L’économiste keynésien John Kenneth Galbraith, dont la pensée n’était pas molle mais forte et modérée et dont on retrouve aujourd’hui toute la pertinence, avait insisté sur l’importance des « pouvoirs compensateurs » dans la sphère économique, à l’image de la séparation des pouvoirs sur la scène politique. Qu’ils aient été impuissants ou complices, nombre de Démocrates américains et de socialistes européens n’ont pas opposé assez de checks and balances au rouleau compresseur des ultralibéraux.

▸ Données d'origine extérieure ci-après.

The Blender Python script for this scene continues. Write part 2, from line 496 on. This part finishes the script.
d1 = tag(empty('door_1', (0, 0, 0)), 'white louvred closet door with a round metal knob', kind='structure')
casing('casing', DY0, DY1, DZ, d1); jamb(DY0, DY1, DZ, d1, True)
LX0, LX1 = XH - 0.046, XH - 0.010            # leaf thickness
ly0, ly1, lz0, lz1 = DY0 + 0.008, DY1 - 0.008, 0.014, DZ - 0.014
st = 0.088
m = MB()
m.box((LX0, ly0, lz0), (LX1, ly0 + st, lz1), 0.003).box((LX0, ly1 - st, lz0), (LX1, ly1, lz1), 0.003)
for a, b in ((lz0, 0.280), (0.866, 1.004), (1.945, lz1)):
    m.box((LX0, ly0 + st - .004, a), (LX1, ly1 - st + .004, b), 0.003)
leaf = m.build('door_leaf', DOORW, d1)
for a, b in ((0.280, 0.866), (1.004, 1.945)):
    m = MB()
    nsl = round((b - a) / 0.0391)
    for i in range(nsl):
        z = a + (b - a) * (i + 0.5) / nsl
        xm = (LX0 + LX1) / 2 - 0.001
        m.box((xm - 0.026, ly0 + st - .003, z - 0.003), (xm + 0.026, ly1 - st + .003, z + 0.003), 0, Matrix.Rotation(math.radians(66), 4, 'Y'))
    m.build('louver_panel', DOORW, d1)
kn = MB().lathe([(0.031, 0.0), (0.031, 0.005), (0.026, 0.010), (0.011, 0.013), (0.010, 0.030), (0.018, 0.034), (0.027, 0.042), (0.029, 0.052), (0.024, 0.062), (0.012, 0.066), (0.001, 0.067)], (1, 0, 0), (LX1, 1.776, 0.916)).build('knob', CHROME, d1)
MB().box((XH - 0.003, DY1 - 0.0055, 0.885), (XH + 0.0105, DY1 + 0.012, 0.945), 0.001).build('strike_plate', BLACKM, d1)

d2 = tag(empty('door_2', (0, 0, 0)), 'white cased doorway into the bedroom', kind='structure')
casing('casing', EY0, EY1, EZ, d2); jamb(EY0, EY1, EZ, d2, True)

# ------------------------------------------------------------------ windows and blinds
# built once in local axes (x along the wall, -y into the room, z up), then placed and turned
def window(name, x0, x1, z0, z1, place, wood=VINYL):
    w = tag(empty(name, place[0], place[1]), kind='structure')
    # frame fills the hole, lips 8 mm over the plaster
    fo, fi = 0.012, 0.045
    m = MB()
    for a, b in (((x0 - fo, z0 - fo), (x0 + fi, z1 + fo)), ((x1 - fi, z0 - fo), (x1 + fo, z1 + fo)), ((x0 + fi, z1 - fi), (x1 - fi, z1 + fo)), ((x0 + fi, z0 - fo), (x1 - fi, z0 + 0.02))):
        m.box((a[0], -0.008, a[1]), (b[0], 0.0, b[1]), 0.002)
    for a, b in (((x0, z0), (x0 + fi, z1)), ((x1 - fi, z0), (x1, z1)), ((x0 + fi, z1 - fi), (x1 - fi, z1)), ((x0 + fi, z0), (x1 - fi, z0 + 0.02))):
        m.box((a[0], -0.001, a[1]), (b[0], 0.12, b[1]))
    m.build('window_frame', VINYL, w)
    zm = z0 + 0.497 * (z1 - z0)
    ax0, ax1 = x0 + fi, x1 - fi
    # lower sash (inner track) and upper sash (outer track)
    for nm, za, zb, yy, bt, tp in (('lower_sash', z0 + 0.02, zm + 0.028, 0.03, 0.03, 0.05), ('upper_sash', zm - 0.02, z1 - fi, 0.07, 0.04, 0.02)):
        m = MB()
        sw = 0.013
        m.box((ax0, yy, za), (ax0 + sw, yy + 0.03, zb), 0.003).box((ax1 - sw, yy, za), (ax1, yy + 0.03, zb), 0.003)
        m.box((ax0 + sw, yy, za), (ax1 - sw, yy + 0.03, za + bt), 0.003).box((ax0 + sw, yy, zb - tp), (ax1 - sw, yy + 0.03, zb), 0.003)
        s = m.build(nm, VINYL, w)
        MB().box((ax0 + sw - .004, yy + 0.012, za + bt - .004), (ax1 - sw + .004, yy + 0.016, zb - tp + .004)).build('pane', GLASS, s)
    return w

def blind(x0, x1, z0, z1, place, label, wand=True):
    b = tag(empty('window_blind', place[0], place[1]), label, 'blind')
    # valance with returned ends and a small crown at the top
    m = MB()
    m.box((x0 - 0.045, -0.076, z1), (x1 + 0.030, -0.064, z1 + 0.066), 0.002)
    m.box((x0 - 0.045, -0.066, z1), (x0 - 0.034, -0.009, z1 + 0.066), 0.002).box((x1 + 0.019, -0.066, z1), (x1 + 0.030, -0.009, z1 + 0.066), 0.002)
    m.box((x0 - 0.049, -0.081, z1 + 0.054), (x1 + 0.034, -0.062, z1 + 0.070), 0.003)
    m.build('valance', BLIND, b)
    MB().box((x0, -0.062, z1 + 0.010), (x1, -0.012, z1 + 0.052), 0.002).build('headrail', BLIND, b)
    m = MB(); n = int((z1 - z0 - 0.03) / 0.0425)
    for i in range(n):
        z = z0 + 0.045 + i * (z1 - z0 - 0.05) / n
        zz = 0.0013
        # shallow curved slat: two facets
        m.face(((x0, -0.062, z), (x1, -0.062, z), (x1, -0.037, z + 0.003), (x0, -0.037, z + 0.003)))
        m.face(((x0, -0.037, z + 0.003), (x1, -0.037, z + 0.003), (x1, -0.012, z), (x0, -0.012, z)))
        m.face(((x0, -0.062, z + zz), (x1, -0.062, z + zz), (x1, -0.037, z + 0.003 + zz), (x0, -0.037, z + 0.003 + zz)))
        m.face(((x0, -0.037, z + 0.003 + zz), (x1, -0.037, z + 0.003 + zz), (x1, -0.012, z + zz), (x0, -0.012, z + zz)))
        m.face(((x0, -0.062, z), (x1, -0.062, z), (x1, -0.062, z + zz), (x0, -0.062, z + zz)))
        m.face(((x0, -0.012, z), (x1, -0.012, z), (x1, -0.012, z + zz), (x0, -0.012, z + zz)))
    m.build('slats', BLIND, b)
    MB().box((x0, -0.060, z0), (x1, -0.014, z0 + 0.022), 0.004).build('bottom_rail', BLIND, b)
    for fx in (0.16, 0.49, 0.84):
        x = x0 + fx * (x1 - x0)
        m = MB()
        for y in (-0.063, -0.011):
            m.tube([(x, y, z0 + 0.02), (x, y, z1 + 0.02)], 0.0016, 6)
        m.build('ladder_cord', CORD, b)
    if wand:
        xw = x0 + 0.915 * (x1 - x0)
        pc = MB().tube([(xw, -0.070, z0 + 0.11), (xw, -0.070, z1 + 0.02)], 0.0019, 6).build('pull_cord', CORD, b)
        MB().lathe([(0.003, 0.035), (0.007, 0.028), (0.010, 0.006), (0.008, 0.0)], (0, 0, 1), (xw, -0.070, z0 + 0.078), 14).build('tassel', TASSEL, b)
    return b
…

Dans son récent livre The Predator State, James Galbraith, le fils du célèbre économiste, n’épargne pas ceux qu’il appelle les « perroquets du conservatisme ». Est-ce pur hasard que deux des dirigeants les plus importants du système économique mondial, viennent du Parti socialiste français : Pascal Lamy à l’Organisation mondiale du Commerce et Dominique Strauss-Kahn au Fonds monétaire international ? Un FMI dont Barack Obama, un centriste, disait, dans son livre L’audace de l’espoir, « qu’il avait imposé d’énormes épreuves aux peuples du Sud et des remèdes que, nous Américains, aurions de grandes difficultés à ingurgiter ».
John K. Galbraith avait également défendu le bien commun comme socle de l’action politique. Cette notion dont se réclame traditionnellement la démocratie chrétienne européenne a été emportée elle aussi au cours de ces trois décennies d’égoïsme généralisé. Sous la houlette de Wilfried Martens, le Parti populaire européen s’est agrandi en sapant ses valeurs fondatrices. En intégrant les Berlusconiens et les Thatchériens, il s’est converti, à quelques exceptions, en une coalition des droites européennes, très éloignées de la notion de l’intérêt général. La Commission européenne, de son côté, est devenue, dans une large mesure, la Mecque de l’ultralibéralisme, plus intégriste désormais que Wall Street.
L’une des conséquences les plus agaçantes de ces abandons est d’avoir redonné du tonus à une autre idéologie toxique. Marx est de retour, titrait récemment Courrier international. En Amérique latine, les désastres sociaux d’une globalisation débridée ont porté au pouvoir des mouvements qui, dans certains pays, tendent à mettre dans le même sac l’ultralibéralisme économique et le libéralisme politique. En Allemagne, Die Linke, nouvel avatar, aux côtés des déçus du SPD, de l’ancien parti stalinien de la République démocratique allemande, marque des points.
Que faire ? Surtout pas, au delà des mesures d’urgence, recourir à l’argent public pour permettre à terme aux brahmanes du secteur privé de retrouver leurs marges et leurs privilèges, comme le voudraient les ultralibéraux. Surtout pas non plus se ruer sur les recettes rouillées du socialisme d’Etat, comme en rêvent certains marxistes « nés de nouveau ».
« Il arrive que l’Histoire récompense ceux qui s’obstinent, écrivait Emmanuel Mounier, le fondateur de la revue Esprit, et qu’un rocher bien placé corrige le cours d’un fleuve ». Qui sera ce rocher ? Le défi est de retrouver les audaces mais aussi les principes qui présidèrent au sauvetage de l’économie américaine sous la houlette de Franklin Roosevelt, d’exprimer une pensée forte et raisonnée, au carrefour de l’efficacité économique et de la justice sociale. Au cœur aussi des valeurs de liberté.
La crise n’est pas qu’économique. Il est minuit moins quart pour la démocratie. Déboussolée, insécurisée, la population est à la recherche de boucs émissaires. Pour certains, l’alternative, aujourd’hui, est le néo-populisme à la Haider ou à la Sarah Palin. Demain, si tout dérape, elle pourrait être pire encore.
Pour préserver le libéralisme politique, il faut civiliser le libéralisme économique.